GET HOME SAFE (2020)

digital photography and spatial intervention

It is not just the act of violence that is oppressive, it is also the threat of it. In this work I wanted to move away from the more common discussion of this topic that surrounds how women do or do not allegedly “invite” attackers and focus on what the fear of that attack itself does to the women who live it.

The types of clothes and expressions of queerness we shed in favor of a more normative shape; the schedules that curl, fetal-esque, around shrinking hours of daylight; the trees whose shadows we dare not walk under in case someone emerges and drags us into the woods. We have considered quitting our jobs for fear of walking home after getting off work, have carried less and worn flat shoes in case we need to run, phoned others to boost their presence (a perverted reincarnation of the Victorian chaperone for the single woman), chosen packed pockets over big bags of possessions, avoided ponytails, augmented a small frame with baggy clothes and chunky shoes.

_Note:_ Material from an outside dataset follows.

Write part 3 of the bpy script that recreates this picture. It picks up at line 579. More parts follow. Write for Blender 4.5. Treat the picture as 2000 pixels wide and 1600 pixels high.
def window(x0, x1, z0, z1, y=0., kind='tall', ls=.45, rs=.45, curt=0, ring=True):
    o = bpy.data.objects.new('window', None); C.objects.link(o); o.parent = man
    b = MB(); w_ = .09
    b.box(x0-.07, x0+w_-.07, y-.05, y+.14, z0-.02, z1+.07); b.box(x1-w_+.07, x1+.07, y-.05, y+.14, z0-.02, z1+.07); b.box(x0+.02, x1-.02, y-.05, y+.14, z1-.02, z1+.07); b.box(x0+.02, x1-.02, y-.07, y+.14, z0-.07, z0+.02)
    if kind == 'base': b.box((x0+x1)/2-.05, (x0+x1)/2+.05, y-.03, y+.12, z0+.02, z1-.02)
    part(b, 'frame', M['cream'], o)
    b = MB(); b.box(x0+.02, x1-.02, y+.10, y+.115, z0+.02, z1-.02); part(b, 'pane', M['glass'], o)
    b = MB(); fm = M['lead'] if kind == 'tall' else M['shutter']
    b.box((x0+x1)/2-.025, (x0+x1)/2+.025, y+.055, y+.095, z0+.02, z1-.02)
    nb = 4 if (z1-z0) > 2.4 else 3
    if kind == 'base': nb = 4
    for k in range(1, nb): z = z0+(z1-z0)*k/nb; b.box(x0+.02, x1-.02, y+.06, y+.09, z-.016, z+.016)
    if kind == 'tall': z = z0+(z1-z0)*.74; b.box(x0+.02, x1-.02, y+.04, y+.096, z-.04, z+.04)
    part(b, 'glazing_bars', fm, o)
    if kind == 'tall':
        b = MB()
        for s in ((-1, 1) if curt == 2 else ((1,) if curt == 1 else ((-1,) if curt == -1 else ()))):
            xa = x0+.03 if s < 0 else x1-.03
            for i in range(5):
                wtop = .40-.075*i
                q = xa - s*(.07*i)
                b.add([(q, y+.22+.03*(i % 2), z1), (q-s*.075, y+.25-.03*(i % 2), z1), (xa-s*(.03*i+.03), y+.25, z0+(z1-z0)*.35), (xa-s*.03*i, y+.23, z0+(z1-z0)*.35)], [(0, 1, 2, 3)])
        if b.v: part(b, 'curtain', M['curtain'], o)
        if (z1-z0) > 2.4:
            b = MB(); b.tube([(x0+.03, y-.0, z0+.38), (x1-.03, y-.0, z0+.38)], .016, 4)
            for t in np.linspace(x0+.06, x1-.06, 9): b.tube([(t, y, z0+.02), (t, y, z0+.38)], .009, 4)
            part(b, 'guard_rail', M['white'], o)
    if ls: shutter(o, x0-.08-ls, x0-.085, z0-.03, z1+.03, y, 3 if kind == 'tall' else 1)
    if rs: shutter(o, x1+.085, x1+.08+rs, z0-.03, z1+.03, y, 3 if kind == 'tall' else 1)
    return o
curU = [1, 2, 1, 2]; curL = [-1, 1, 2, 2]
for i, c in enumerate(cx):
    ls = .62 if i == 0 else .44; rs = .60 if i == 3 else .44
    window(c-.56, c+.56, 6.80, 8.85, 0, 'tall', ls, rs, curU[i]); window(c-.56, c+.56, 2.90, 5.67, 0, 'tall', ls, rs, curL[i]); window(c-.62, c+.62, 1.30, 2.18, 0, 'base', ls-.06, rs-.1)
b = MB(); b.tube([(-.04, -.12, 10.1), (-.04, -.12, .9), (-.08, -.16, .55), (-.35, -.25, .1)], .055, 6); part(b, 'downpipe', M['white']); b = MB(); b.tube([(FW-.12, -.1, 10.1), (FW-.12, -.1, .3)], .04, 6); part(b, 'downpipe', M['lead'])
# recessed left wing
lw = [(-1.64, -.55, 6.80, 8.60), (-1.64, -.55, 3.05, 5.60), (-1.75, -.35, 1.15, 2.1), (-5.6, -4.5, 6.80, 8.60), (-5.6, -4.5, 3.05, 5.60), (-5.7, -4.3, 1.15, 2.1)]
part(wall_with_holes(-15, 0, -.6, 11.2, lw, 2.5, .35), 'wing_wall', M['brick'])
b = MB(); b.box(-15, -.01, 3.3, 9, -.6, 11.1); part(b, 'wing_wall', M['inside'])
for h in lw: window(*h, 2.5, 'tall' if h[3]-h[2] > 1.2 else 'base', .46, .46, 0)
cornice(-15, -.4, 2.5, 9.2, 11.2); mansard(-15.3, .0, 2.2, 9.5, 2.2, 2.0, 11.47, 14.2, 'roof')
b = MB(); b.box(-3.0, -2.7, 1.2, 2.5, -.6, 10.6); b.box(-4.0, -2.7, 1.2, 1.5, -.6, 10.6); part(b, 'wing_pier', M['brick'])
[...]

Do we not have the right to the commons we share? The right to form our day around more than a few hours? Do we not have a right to experience the natural dark, the solitude of it? Do we not have the right to perform sexuality in the arousing night without physical punishment? The male-occupied dark often polices women for not only being sexual, but existing with sexual potential. This is the fact of our being that haunts us as we walk from A to B in the dark.